Where the fuck are our rights?
The only way we are getting them rights back is when we hold the rich and government hostage like they do with us. When their heads start rolling they might think twice about fucking with our rights.
More egregiously, corporations can and routinely do hire artists to make works, fire them, and keep ownership and profits for around a literal century beyond that.
And they won't stop there either. You bet your ass it'll be extended again once more corporations start hitting those public domain limitations on works they care about.
Then let me crack open ur head then
You should have opened with that.
Well you have the right to remain silent. So there's that.
Beyond that though I'm not really sure. I thought it was fairly clear in the US for a persons rights, but you guys are all over the place these days.
Rights only exist if they are enforced by the legal system. For instance the right not to incriminate yourself usually includes the right not to open stongboxes, cell phones or encrypted data blocks.
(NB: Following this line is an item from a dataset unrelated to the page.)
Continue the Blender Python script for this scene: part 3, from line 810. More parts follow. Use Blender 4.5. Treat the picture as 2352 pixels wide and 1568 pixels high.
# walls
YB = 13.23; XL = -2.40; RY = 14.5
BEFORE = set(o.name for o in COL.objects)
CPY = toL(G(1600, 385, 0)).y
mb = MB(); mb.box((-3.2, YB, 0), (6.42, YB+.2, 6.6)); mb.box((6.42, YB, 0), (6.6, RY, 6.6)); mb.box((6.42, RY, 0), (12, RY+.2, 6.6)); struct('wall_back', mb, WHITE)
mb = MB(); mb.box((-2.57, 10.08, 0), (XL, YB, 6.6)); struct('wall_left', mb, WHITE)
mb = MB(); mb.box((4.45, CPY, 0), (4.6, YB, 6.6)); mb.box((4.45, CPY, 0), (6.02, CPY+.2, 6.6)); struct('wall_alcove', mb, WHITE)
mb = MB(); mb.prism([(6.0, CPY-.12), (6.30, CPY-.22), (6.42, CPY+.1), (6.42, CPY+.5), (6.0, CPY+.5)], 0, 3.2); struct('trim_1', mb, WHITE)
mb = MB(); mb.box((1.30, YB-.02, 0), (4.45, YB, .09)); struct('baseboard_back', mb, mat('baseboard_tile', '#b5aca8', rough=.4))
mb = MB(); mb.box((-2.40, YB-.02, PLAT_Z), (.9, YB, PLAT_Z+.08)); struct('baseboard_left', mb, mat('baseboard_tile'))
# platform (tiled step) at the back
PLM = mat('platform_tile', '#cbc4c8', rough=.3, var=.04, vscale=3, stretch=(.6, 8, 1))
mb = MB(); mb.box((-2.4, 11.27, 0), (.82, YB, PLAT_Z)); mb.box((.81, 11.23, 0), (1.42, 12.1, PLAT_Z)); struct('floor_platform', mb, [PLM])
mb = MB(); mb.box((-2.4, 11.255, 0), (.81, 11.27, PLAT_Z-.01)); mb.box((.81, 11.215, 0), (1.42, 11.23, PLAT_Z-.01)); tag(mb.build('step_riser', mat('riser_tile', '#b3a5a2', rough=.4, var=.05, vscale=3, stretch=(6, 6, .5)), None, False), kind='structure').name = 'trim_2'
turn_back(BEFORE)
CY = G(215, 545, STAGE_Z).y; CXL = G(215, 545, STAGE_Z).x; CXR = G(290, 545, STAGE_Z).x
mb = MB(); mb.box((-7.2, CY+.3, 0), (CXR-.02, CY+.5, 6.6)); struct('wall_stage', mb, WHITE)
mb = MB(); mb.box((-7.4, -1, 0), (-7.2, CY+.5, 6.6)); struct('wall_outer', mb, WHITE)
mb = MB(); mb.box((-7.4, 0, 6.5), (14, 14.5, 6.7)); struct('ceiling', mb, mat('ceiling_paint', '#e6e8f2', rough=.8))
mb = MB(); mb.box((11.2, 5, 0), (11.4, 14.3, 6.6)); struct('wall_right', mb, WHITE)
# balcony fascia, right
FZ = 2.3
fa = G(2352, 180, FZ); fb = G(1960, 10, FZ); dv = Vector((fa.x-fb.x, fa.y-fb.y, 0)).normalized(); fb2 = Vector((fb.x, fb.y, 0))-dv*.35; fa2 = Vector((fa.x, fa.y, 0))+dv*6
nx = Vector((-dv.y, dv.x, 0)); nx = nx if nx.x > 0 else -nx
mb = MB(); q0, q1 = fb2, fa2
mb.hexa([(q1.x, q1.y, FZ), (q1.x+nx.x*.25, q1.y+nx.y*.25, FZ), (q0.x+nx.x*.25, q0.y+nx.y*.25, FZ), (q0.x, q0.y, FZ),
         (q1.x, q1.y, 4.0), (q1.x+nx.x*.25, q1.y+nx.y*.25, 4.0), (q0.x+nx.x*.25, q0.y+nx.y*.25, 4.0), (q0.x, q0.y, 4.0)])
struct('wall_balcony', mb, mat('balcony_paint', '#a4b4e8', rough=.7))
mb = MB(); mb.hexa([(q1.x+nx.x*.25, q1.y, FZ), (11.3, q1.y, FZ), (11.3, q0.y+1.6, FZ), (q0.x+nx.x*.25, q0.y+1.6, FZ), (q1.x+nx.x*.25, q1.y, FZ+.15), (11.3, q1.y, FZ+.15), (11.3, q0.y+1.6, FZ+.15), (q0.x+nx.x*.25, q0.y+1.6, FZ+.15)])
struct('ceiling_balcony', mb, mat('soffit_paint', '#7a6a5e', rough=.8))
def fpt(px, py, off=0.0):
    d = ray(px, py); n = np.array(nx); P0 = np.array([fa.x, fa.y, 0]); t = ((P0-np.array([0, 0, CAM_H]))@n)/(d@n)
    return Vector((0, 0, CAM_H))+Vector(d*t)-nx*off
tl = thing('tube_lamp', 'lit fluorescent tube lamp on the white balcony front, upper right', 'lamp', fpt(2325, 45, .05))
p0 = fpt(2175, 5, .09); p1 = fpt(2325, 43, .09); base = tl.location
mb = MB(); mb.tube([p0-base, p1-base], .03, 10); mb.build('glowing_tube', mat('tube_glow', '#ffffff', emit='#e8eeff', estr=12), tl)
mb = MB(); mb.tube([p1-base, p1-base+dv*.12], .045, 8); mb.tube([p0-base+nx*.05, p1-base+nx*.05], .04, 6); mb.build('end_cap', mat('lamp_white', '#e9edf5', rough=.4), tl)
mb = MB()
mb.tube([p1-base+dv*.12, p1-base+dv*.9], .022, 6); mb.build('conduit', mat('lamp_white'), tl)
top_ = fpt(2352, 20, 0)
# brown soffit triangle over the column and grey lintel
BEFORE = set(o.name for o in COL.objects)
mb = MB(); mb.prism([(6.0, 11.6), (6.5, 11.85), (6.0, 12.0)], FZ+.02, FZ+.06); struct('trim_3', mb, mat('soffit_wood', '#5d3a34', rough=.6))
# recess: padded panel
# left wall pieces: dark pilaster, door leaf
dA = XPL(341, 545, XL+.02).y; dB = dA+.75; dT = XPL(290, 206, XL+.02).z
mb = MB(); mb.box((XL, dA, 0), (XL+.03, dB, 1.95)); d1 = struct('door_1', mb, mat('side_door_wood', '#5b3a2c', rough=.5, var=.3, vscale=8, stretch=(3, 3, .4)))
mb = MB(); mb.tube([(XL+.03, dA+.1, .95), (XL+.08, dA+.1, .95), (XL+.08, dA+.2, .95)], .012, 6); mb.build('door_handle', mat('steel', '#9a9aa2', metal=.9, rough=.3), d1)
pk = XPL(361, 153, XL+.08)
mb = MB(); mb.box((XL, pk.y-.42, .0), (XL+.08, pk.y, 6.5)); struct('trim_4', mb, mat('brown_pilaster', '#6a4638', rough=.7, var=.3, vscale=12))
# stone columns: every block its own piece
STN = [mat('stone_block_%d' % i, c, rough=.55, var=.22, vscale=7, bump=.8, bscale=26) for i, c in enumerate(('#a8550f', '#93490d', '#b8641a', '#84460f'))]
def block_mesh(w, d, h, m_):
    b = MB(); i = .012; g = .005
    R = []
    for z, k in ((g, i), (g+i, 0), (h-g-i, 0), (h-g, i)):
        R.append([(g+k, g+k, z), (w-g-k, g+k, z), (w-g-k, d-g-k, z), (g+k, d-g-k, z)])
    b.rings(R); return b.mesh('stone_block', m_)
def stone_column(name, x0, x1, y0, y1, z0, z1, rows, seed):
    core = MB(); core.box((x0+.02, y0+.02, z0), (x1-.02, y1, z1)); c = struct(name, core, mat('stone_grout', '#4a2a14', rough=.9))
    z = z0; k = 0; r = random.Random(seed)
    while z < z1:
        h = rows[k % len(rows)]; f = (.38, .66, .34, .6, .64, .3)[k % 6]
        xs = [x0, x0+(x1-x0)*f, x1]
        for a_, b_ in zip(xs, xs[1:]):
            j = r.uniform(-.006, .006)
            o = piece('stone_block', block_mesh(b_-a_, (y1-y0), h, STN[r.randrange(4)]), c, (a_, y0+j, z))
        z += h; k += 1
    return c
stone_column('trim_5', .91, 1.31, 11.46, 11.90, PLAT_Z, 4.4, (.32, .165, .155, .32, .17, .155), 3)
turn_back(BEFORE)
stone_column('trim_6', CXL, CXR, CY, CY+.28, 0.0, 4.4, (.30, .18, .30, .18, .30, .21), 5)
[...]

Note: If they can (presumably under warrant or established probable cause) get in on their own, say with hacking software or by borrowing your biometrics, that's considered a legitimate investigation practice.
However, law enforcement in the US will often resort to coercion, deception or outright torture to extract a password. The first two are legal by SCOTUS precedent. The last one is not but it's really hard to indict an officer for violence including homicide against a civilian neither armed nor resisting let alone convict one.
Then, recently, this ruling was made although it will be appealed.
Rights only exist so long as we have the capacity to enforce them, just as a hungry tiger isn't concerned for the rights of its prey and will gladly violate them, if able, rights are only useful so long as the government is willing to honor them and make sure they're not violated by powerful interests. once they're not, then those rights cease to matter.